▸ **PROBLEM TO SOLVE**
All lines below must be repeated exactly, with the pictures omitted.

▸ **GIVEN MATERIAL**
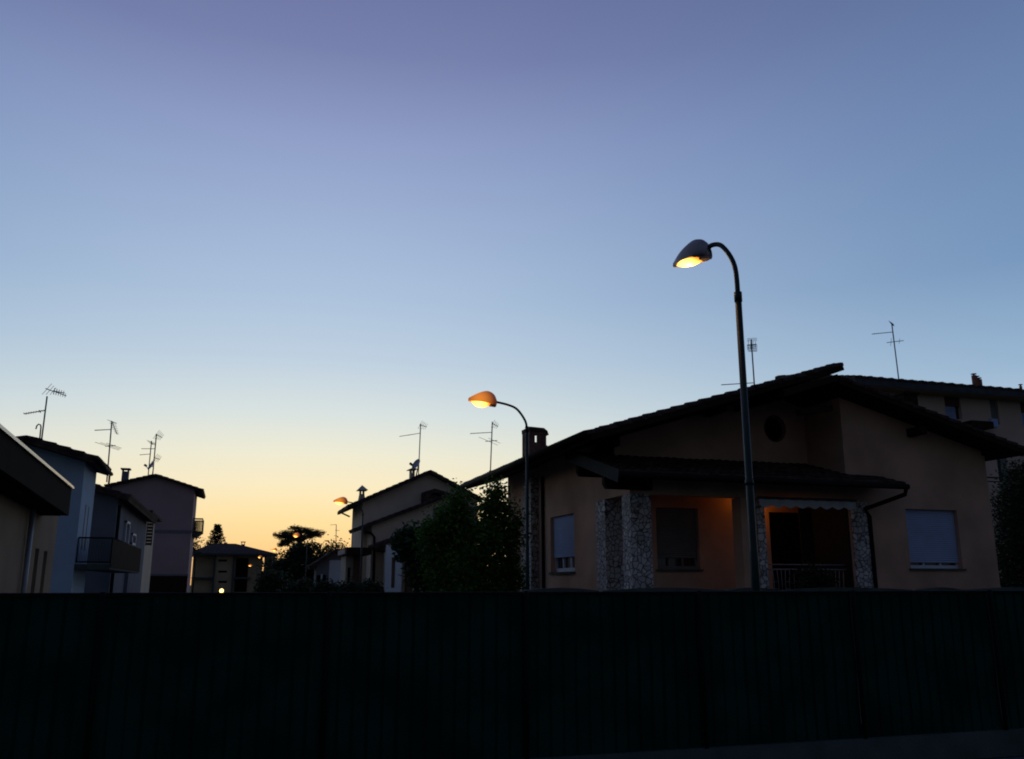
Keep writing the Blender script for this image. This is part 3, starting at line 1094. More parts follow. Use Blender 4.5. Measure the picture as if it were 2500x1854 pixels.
# bush at the right edge
Yb = 23
lb = [lobe(2495, 1180, Yb, 36, 50), lobe(2470, 1240, Yb, 42, 60), lobe(2520, 1250, Yb, 60, 90), lobe(2475, 1330, Yb, 46, 60), lobe(2540, 1380, Yb, 80, 90), lobe(2470, 1420, Yb, 50, 60), lobe(2600, 1230, Yb, 70, 90)]
tree('garden_bush', 'tall leafy bush beyond the right corner of the salmon house', (oY(2530, 1440, Yb).x, Yb, 0), 2.4, 0.1, lb, 24000, 0.07, 'leaf_dark', 13, 'bush')
# low shrubs between the lamps and the stepped house
for i, (px, py, Y, rx, rz, lab) in enumerate([(905, 1446, 41, 24, 16, 'rounded garden shrub at the foot of the dark drainpipe of the beige house'),
                                              (858, 1446, 42, 36, 16, 'low wide garden shrub under the beige house canopy'),
                                              (795, 1446, 43, 26, 12, 'low shrub in front of the grey garage door'),
                                              (735, 1444, 60, 36, 14, 'dark hedge bush right of the far street, under the cedar'),
                                              (668, 1425, 70, 34, 26, 'dark shrub left of the hedge under the cedar')]):
    lb = [lobe(px, py, Y, rx, rz), lobe(px - rx * .5, py + 14, Y, rx * .6, rz * .8), lobe(px + rx * .5, py + 12, Y, rx * .6, rz * .8), lobe(px, py + 40, Y, rx, rz * 1.3)]
    tree('garden_shrub', lab, (oY(px, py, Y).x, Y, 0), 0.6, 0.05, lb, 5000, 0.11 if Y < 50 else 0.16, 'leaf_dark', 20 + i, 'shrub', 'shrubs behind the fence', spread=1.4)
# big round tree below the cedar
Yc = 118
lb = [lobe(732, 1352, Yc, 34, 24), lobe(704, 1378, Yc, 30, 30), lobe(762, 1350, Yc, 32, 30), lobe(740, 1395, Yc, 58, 44), lobe(690, 1410, Yc, 36, 34), lobe(785, 1385, Yc, 28, 34), lobe(745, 1430, Yc, 62, 40), lobe(680, 1385, Yc, 14, 16)]
tree('round_tree', 'dense round dark tree standing below the flat topped cedar', (oY(735, 1440, Yc).x, Yc, 0), 3.5, 0.3, lb, 22000, 0.2, 'leaf_dark', 31, spread=1.3)
# flat topped cedar
Yd = 132
root = thing('cedar_tree', 'flat topped cedar with layered horizontal branches against the sunset', 'tree', (oY(738, 1440, Yd).x, Yd, 0))
b = Vector(root.location)
k = Yd / 2205
m = MB()
zt = oY(738, 1300, Yd).z
m.tube([b, b + Vector((0.4, 0, zt * 0.5)), (oY(735, 1330, Yd)), oY(729, 1292, Yd)], [0.5, 0.4, 0.28, 0.1], 8)
layers = []
for (xa, xb_, ya, yb_) in [(706, 752, 1290, 1291), (690, 735, 1301, 1298), (674, 715, 1305, 1310), (745, 788, 1303, 1300), (738, 770, 1297, 1298), (680, 712, 1312, 1312), (755, 782, 1308, 1306),
                           (700, 760, 1310, 1312), (684, 704, 1330, 1326), (690, 720, 1322, 1318)]:
    pa, pb = oY(xa, ya, Yd), oY(xb_, yb_, Yd)
    tr = oY(736, (ya + yb_) / 2 + 12, Yd)
    for q in (pa, pb):
        m.tube([tr, (tr + q) / 2 + Vector((0, 0, 0.1)), q], [0.14, 0.1, 0.04], 5)
    for i in range(7):
        c = pa.lerp(pb, i / 6)
        layers.append((c.x, c.y + rnd.uniform(-1, 1), c.z + rnd.uniform(-.06, .06), 0.42, 1.6, 0.10 + 0.08 * rnd.random()))
m.build('trunk', 'bark', root, True)
v, f = leaf_cloud(layers, 12000, 0.11, 41, 1.6, 0.1, 1.3)
np_mesh('crown', v, f, 'needle', root)


def conifer(name, label, px, ytop, ybase, wpx, Y, seed):
    p0 = oY(px, ybase, Y)
    p1 = oY(px, ytop, Y)
    root = thing(name, label, 'tree', (p0.x, Y, 0))
    b = Vector(root.location)
    hw = wpx * Y / 2205 / 2
    m = MB().tube([b, p1], [0.3, 0.05], 6)
    lob_ = []
    rr = random.Random(seed)
    nl = 11
    for j in range(nl):
        t = j / nl
        z = p0.z - 1 + (p1.z - p0.z + 1) * t
        r_ = hw * (1 - t) ** 0.9 + 0.1
        for q in range(7):
            a = 2 * math.pi * (q + 0.5 * (j % 2)) / 7 + rr.uniform(-.2, .2)
            e = Vector((p0.x + math.cos(a) * r_, Y + math.sin(a) * r_, z + 0.5 + rr.uniform(-.1, .15)))
            m.tube([Vector((p0.x, Y, z)), e], [0.05, 0.02], 4)
            for s_ in (0.35, 0.65, 0.92):
                lob_.append((p0.x + math.cos(a) * r_ * s_, Y + math.sin(a) * r_ * s_, z + 0.5 * s_ * s_, 0.2, 0.2, 0.1))
    m.build('trunk', 'bark', root, True)
    v, f = leaf_cloud(lob_, 9000, 0.13, seed, 2.0, 0.1, 1.2)
    np_mesh('crown', v, f, 'needle', root)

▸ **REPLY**
Keep writing the Blender script for this image. This is part 3, starting at line 1094. More parts follow. Use Blender 4.5. Measure the picture as if it were 2500x1854 pixels.
# bush at the right edge
Yb = 23
lb = [lobe(2495, 1180, Yb, 36, 50), lobe(2470, 1240, Yb, 42, 60), lobe(2520, 1250, Yb, 60, 90), lobe(2475, 1330, Yb, 46, 60), lobe(2540, 1380, Yb, 80, 90), lobe(2470, 1420, Yb, 50, 60), lobe(2600, 1230, Yb, 70, 90)]
tree('garden_bush', 'tall leafy bush beyond the right corner of the salmon house', (oY(2530, 1440, Yb).x, Yb, 0), 2.4, 0.1, lb, 24000, 0.07, 'leaf_dark', 13, 'bush')
# low shrubs between the lamps and the stepped house
for i, (px, py, Y, rx, rz, lab) in enumerate([(905, 1446, 41, 24, 16, 'rounded garden shrub at the foot of the dark drainpipe of the beige house'),
                                              (858, 1446, 42, 36, 16, 'low wide garden shrub under the beige house canopy'),
                                              (795, 1446, 43, 26, 12, 'low shrub in front of the grey garage door'),
                                              (735, 1444, 60, 36, 14, 'dark hedge bush right of the far street, under the cedar'),
                                              (668, 1425, 70, 34, 26, 'dark shrub left of the hedge under the cedar')]):
    lb = [lobe(px, py, Y, rx, rz), lobe(px - rx * .5, py + 14, Y, rx * .6, rz * .8), lobe(px + rx * .5, py + 12, Y, rx * .6, rz * .8), lobe(px, py + 40, Y, rx, rz * 1.3)]
    tree('garden_shrub', lab, (oY(px, py, Y).x, Y, 0), 0.6, 0.05, lb, 5000, 0.11 if Y < 50 else 0.16, 'leaf_dark', 20 + i, 'shrub', 'shrubs behind the fence', spread=1.4)
# big round tree below the cedar
Yc = 118
lb = [lobe(732, 1352, Yc, 34, 24), lobe(704, 1378, Yc, 30, 30), lobe(762, 1350, Yc, 32, 30), lobe(740, 1395, Yc, 58, 44), lobe(690, 1410, Yc, 36, 34), lobe(785, 1385, Yc, 28, 34), lobe(745, 1430, Yc, 62, 40), lobe(680, 1385, Yc, 14, 16)]
tree('round_tree', 'dense round dark tree standing below the flat topped cedar', (oY(735, 1440, Yc).x, Yc, 0), 3.5, 0.3, lb, 22000, 0.2, 'leaf_dark', 31, spread=1.3)
# flat topped cedar
Yd = 132
root = thing('cedar_tree', 'flat topped cedar with layered horizontal branches against the sunset', 'tree', (oY(738, 1440, Yd).x, Yd, 0))
b = Vector(root.location)
k = Yd / 2205
m = MB()
zt = oY(738, 1300, Yd).z
m.tube([b, b + Vector((0.4, 0, zt * 0.5)), (oY(735, 1330, Yd)), oY(729, 1292, Yd)], [0.5, 0.4, 0.28, 0.1], 8)
layers = []
for (xa, xb_, ya, yb_) in [(706, 752, 1290, 1291), (690, 735, 1301, 1298), (674, 715, 1305, 1310), (745, 788, 1303, 1300), (738, 770, 1297, 1298), (680, 712, 1312, 1312), (755, 782, 1308, 1306),
                           (700, 760, 1310, 1312), (684, 704, 1330, 1326), (690, 720, 1322, 1318)]:
    pa, pb = oY(xa, ya, Yd), oY(xb_, yb_, Yd)
    tr = oY(736, (ya + yb_) / 2 + 12, Yd)
    for q in (pa, pb):
        m.tube([tr, (tr + q) / 2 + Vector((0, 0, 0.1)), q], [0.14, 0.1, 0.04], 5)
    for i in range(7):
        c = pa.lerp(pb, i / 6)
        layers.append((c.x, c.y + rnd.uniform(-1, 1), c.z + rnd.uniform(-.06, .06), 0.42, 1.6, 0.10 + 0.08 * rnd.random()))
m.build('trunk', 'bark', root, True)
v, f = leaf_cloud(layers, 12000, 0.11, 41, 1.6, 0.1, 1.3)
np_mesh('crown', v, f, 'needle', root)


def conifer(name, label, px, ytop, ybase, wpx, Y, seed):
    p0 = oY(px, ybase, Y)
    p1 = oY(px, ytop, Y)
    root = thing(name, label, 'tree', (p0.x, Y, 0))
    b = Vector(root.location)
    hw = wpx * Y / 2205 / 2
    m = MB().tube([b, p1], [0.3, 0.05], 6)
    lob_ = []
    rr = random.Random(seed)
    nl = 11
    for j in range(nl):
        t = j / nl
        z = p0.z - 1 + (p1.z - p0.z + 1) * t
        r_ = hw * (1 - t) ** 0.9 + 0.1
        for q in range(7):
            a = 2 * math.pi * (q + 0.5 * (j % 2)) / 7 + rr.uniform(-.2, .2)
            e = Vector((p0.x + math.cos(a) * r_, Y + math.sin(a) * r_, z + 0.5 + rr.uniform(-.1, .15)))
            m.tube([Vector((p0.x, Y, z)), e], [0.05, 0.02], 4)
            for s_ in (0.35, 0.65, 0.92):
                lob_.append((p0.x + math.cos(a) * r_ * s_, Y + math.sin(a) * r_ * s_, z + 0.5 * s_ * s_, 0.2, 0.2, 0.1))
    m.build('trunk', 'bark', root, True)
    v, f = leaf_cloud(lob_, 9000, 0.13, seed, 2.0, 0.1, 1.2)
    np_mesh('crown', v, f, 'needle', root)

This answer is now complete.